Some people have been sued and suffered financially for speech or writing that 
had been "legal" and became "illegal" at some indeterminate time (racism, 
sexism, bigotry, and homophobia par exaple) but examples of criminal 
prosecution are much harder to think of.

There is the "hate speech" sentence enhancement to other crimes (beat up an 
old lady for kicks and serve time for assault beat up an old lady while saying 
unkind things about women and serve time for assault + hate speech).  Certain 
kiddie porn definitions changed as well but I didn't see any ex post facto 
repeals in there.  As long as you said/published stuff before it was illegal, 
you were OK.

On the other hand, I've seen loads of things that used to be illegal to 
say/publish legalized over the years though most of them were civil rather 
than criminal matters to begin with.

I've also seen plenty of cases (Jake Baker, Phil Zimmerman, the SEC vs the 
Financial Newsletters, the CDA) in which I knew in advance that the case was 
dead meat as soon as it got to an appeals court (or before).  Those pure 
speech cases (in the absence of filthy pictures) are the easiest ones to win.

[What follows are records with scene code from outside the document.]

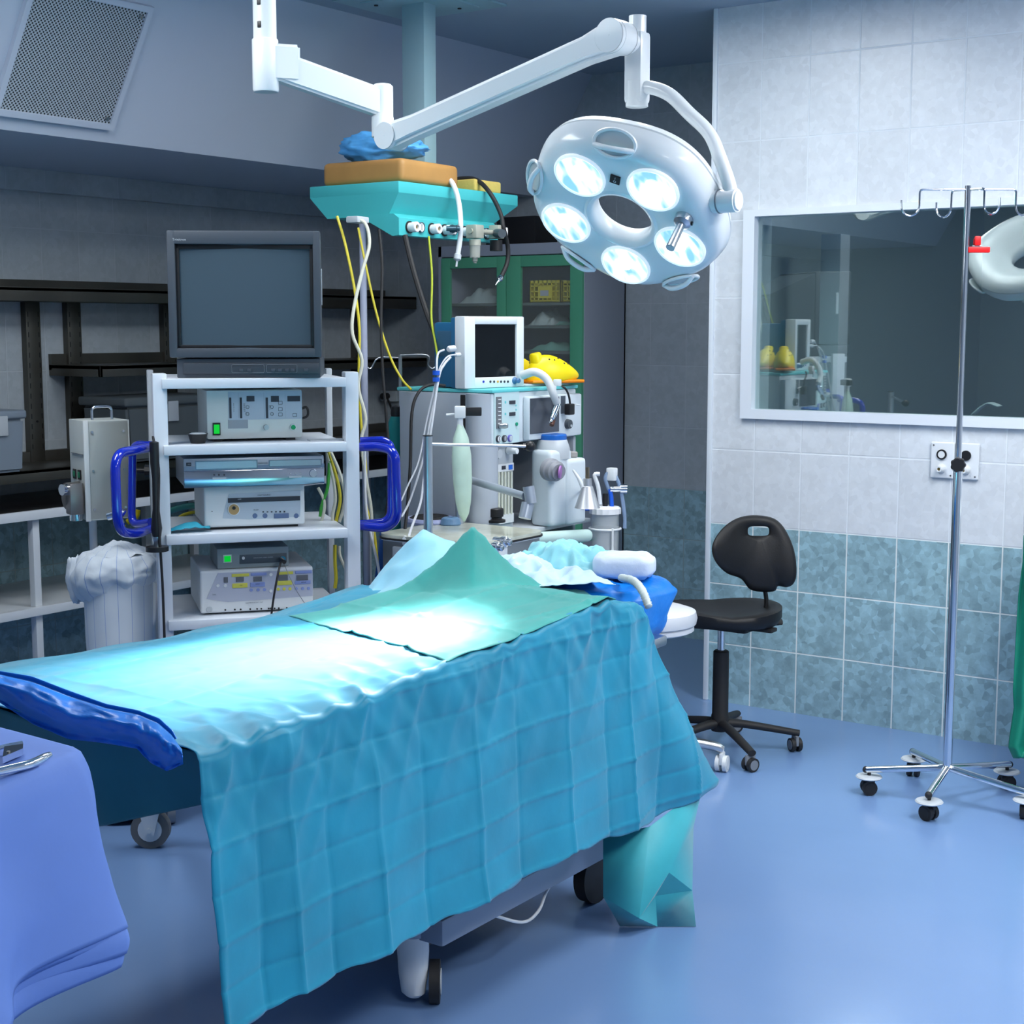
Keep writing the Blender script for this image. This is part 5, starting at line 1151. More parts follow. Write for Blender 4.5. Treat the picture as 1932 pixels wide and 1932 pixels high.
# ventilator corrugated hose arm over the screen
HT=mat('hose_translucent',(.55,.58,.60),.35)
m=MB(); m.tube([am.l(atx(985,708,-3.02)),am.l(atx(1010,702,-2.97)),am.l(atx(1032,716,-2.93)),am.l(atx(1043,742,-2.91)),am.l(atx(1050,760,-2.91))],.0135,14,5,rf=lambda t:1.15-.2*t); hz_=am.part('breathing_hose',m,HT)
m=MB(); a=am.l(atx(1053,762,-2.91)); b=am.l(atx(1033,810,-2.90)); m.lathe([(.010,0),(.010,.015),(.012,.016),(.012,.05),(.010,.052),(.010,.07),(.006,.075),(.006,.085)],a,b-a,n=18); am.part('steel_connector',m,CHROME,hz_)
m=MB(); q=a.lerp(b,.62)+V((.012,0,-.004)); m.cyl(q,q+(b-a).normalized()*.022,.008,n=14); am.part('brown_valve',m,mat('brown_plastic',(.08,.025,.015),.4),hz_)
m=MB(); a=am.l(atx(1052,722,-2.93)); m.box(a.x-.012,a.x+.012,a.y-.01,a.y+.012,a.z-.012,a.z+.012,.004); a2=am.l(atx(1045,730,-2.93)); m.box(a2.x-.014,a2.x+.01,a2.y-.005,a2.y+.02,a2.z-.012,a2.z+.004,.003); am.part('hose_clip',m,WPLAST,hz_)
m=MB(); m.tube([am.l(atx(1060,728,-2.94)),am.l(atx(1068,735,-2.93)),am.l(atx(1074,750,-2.93)),am.l(atx(1076,770,-2.93))],.004,8); m.box(*(lambda q:(q.x-.018,q.x+.016,q.y-.01,q.y+.015,q.z-.024,q.z+.016))(am.l(atx(1076,770,-2.93))),.005); am.part('sensor_plug',m,BLACK,hz_)
m=MB(); m.tube([am.l(atx(1085,763,-2.93)),am.l(atx(1095,765,-2.93))],.002,8); am.part('white_pin',m,WPLAST,hz_)
# patient monitor
mo=Thing('patient_monitor','white framed patient monitor with blue back standing on the anaesthesia machine','monitor',(-3.085,4.145,ZT+.001),R(80))
mw=mo.py(989,724,0).x; x_l=mo.py(877,733,0).x; mh=mo.py(930,597,0).z
MWH=mat('monitor_white',(.70,.74,.78),.35)
a=mo.py(897,612,0); b=mo.py(975,710,0); sc0=(a.x,b.x,b.z,a.z)
m=MB()
for q in ((x_l,a.x,0,mh),(b.x,mw,0,mh),(a.x-.004,b.x+.004,0,b.z),(a.x-.004,b.x+.004,a.z,mh)): m.box(q[0],q[1],-.0,.05,q[2],q[3],.005)
bz=mo.part('bezel',m,MWH)
m=MB(); m.box(a.x-.003,b.x+.003,.008,.02,b.z-.003,a.z+.003); mo.part('screen',m,SCREEN)
m=MB(); m.box(x_l+.012,mw-.006,.045,.17,.002,mh-.02,.01); m.box(x_l+.004,mw-.004,.04,.075,.0,mh-.004,.006); mo.part('casing',m,mat('monitor_blue',(.015,.12,.26),.4))
for xx,c_ in ((912,BLUEP),(925,INK),(932,INK),(939,mat('key_orange',(.65,.35,.03),.4)),(945,INK),(951.5,INK),(958,INK)):
    c=mo.py(xx,720,0); m=MB(); m.lathe([(.0042,0),(.0042,.002),(.0,.0025)],c,(0,-1,0),n=12); mo.part('button',m,c_,bz)
c=mo.py(971,718,0); m=MB(); m.lathe([(.013,0),(.010,.006),(.007,.008),(.009,.02),(.006,.024),(.0,.024)],c,(0,-1,0),n=20); mo.part('dial',m,mat('dial_blue',(.06,.16,.33),.4),bz)
a=mo.pxx(848,612,x_l); 
m=MB(); m.box(x_l+.009,x_l+.0125,.07,.15,mh*.45,mh-.05,.001); mo.part('side_recess',m,mat('recess_blue',(.03,.10,.18),.5))
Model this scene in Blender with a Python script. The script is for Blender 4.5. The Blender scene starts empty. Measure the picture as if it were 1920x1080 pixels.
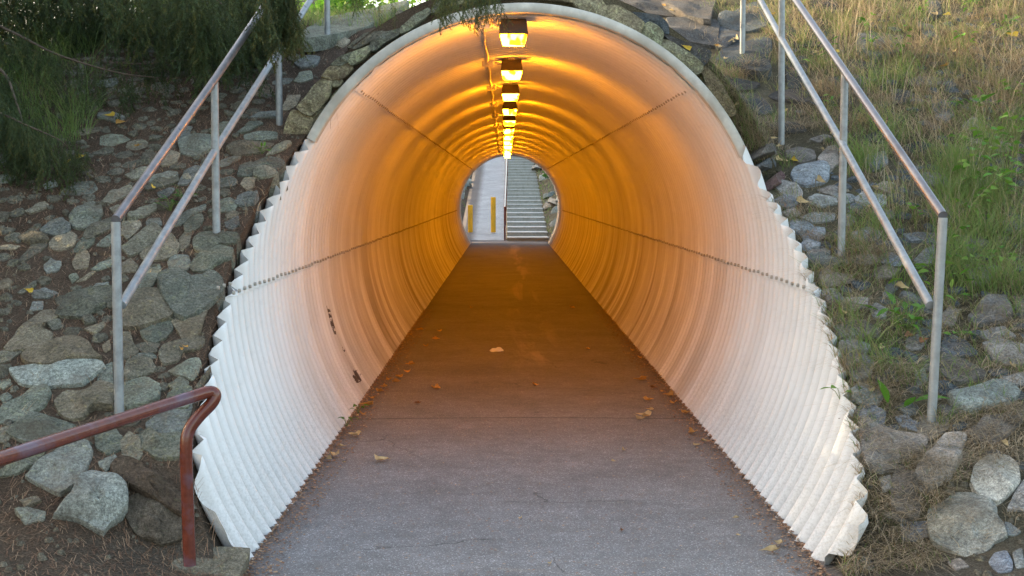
import bpy, math, random
import numpy as np
from mathutils import Vector, Matrix
R = math.radians
random.seed(7); rng = np.random.default_rng(11)
sc = bpy.context.scene
col = sc.collection
# ------------------------------------------------------------------ camera, sky, sun, exposure
F = 2659.0
CAM = Vector((-0.115, 0, 1.55))
cd = bpy.data.cameras.new('camera'); cam = bpy.data.objects.new('camera', cd); col.objects.link(cam)
cam.location = CAM; cam.rotation_euler = (R(90) - math.atan(179.4 / F), 0, -math.atan(12 / F))
cd.lens = F / 1920 * 36; cd.sensor_width = 36; cd.clip_end = 2000; cd.clip_start = .05
sc.camera = cam
SUN_EL, SUN_DIR = R(21), Vector((-.93, .30, 0)).normalized()
w = bpy.data.worlds.new('World'); sc.world = w; w.use_nodes = True
nt = w.node_tree; bg = nt.nodes['Background']; sky = nt.nodes.new('ShaderNodeTexSky')
sky.sky_type = 'NISHITA'; sky.sun_disc = False; sky.sun_elevation = SUN_EL
sky.sun_rotation = math.atan2(SUN_DIR.x, SUN_DIR.y)
sky.dust_density = 3.0; sky.ozone_density = .6; sky.air_density = 1.0
tn = nt.nodes.new('ShaderNodeMix'); tn.data_type = 'RGBA'; tn.blend_type = 'MULTIPLY'; tn.inputs[0].default_value = 1; tn.inputs[7].default_value = (1.14, 1.01, .85, 1)
nt.links.new(sky.outputs[0], tn.inputs[6]); nt.links.new(tn.outputs[2], bg.inputs[0]); bg.inputs[1].default_value = .15
sd = bpy.data.lights.new('sun', 'SUN'); sun = bpy.data.objects.new('sun', sd); col.objects.link(sun)
sd.energy = 2.6; sd.angle = R(.5); sd.color = (1, .80, .52)
sdir = Vector((SUN_DIR.x * math.cos(SUN_EL), SUN_DIR.y * math.cos(SUN_EL), math.sin(SUN_EL)))
sun.rotation_euler = sdir.to_track_quat('Z', 'Y').to_euler()
sc.view_settings.view_transform = 'Standard'; sc.view_settings.look = 'None'
sc.view_settings.exposure = 2.36; sc.view_settings.gamma = 1.0
sc.cycles.use_denoising = True; sc.cycles.max_bounces = 10; sc.cycles.diffuse_bounces = 6
sc.cycles.sample_clamp_indirect = 12
LAMP_E = 58.0
bpy.context.view_layer.update()
CM = cam.matrix_basis.to_3x3()

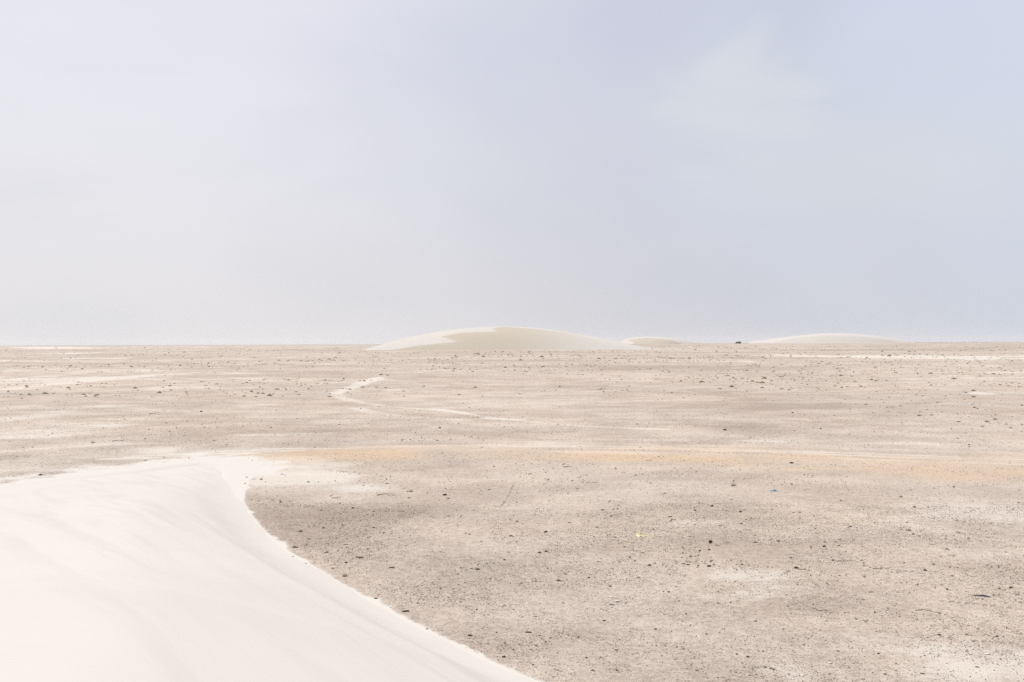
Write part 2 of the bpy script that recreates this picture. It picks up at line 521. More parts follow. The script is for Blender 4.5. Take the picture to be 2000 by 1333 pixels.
for (px, py, rx, ry, stg) in (
        (1250, 897, 7.0, 3.2, 1.0), (1120, 893, 6.0, 2.5, 0.6), (1400, 902, 6.0, 3.0, 0.6), (650, 884, 5.5, 2.4, 0.9), (740, 893, 4, 2.4, 0.5),
        (1900, 930, 6.5, 2.6, 0.7), (1750, 915, 6.0, 2.4, 0.5), (980, 884, 7, 2, 0.35), (1560, 915, 5, 2.4, 0.5), (1200, 935, 4, 2, 0.25),
        (1650, 1010, 4, 2, 0.2), (1950, 890, 5, 3, 0.4), (1650, 890, 8, 2.0, 0.4), (1350, 875, 12, 2.0, 0.35)):
    blotch(px, py, rx, ry, stg, warm)
for (px, py, rx, ry, stg) in (
        (640, 1008, 5.5, 2.2, 0.75), (760, 1000, 5, 2.2, 0.45), (520, 995, 3.0, 2.0, 0.5), (620, 1050, 4.0, 2.6, 0.45), (1080, 950, 5, 3.2, 0.55), (1220, 925, 5, 2.0, 0.6),
        (1270, 935, 5, 1.6, 0.5), (1180, 1080, 2.4, 1.4, 0.45), (1240, 1110, 3.0, 1.6, 0.5), (830, 1100, 3, 2, 0.35), (930, 1150, 3, 2, 0.3), (1480, 1060, 3, 1.4, 0.4),
        (1650, 1050, 3.6, 1.8, 0.40), (1850, 1060, 4, 1.8, 0.45), (1550, 1170, 2.0, 1.3, 0.4), (1700, 1140, 2.4, 1.2, 0.35), (1100, 1230, 2, 1.5, 0.3), (1470, 1250, 2.0, 1.2, 0.3),
        (1400, 800, 20, 14, 0.8), (1560, 790, 16, 12, 0.7), (1300, 822, 10, 5, 0.4), (1350, 765, 14, 14, 0.5), (1480, 835, 12, 5, 0.5), (1150, 800, 10, 7, 0.4), (1250, 790, 10, 8, 0.4), (1600, 830, 12, 6, 0.35), (1100, 775, 10, 8, 0.3), (1300, 716, 60, 30, 1.0), (1400, 690, 90, 60, 0.6),
        (1200, 722, 30, 16, 0.5), (1450, 722, 30, 20, 0.45), (1250, 700, 50, 30, 0.4), (480, 735, 30, 18, 0.35), (620, 725, 30, 18, 0.3), (300, 720, 30, 14, 0.3),
        (1750, 685, 120, 70, 0.5), (1500, 690, 60, 60, 0.35), (950, 705, 40, 22, 0.4), (1250, 860, 10, 4, 0.25), (1750, 850, 16, 6, 0.3), (80, 895, 4, 2.2, 0.35), (330, 880, 6, 1.6, 0.3),
        (1880, 685, 100, 50, 0.4)):
    blotch(px, py, rx, ry, stg, dark)
dark += 0.9 * sstep(RR, 2300, 4200);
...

I always encourage those arrested in such cases to take a hard line and abuse 
the prosecutors with the unwinnability of their cases.  If you've got it, 
flaunt it.

Jim Bell may do some time for tax evasion but they could have got him on that 
at any time.  He won't be doing any time for publishing AP.  

And we won't be doing any time for what we say on this list.

DCF

"I win $20 if the CDA vote is 8-1 or 9-0."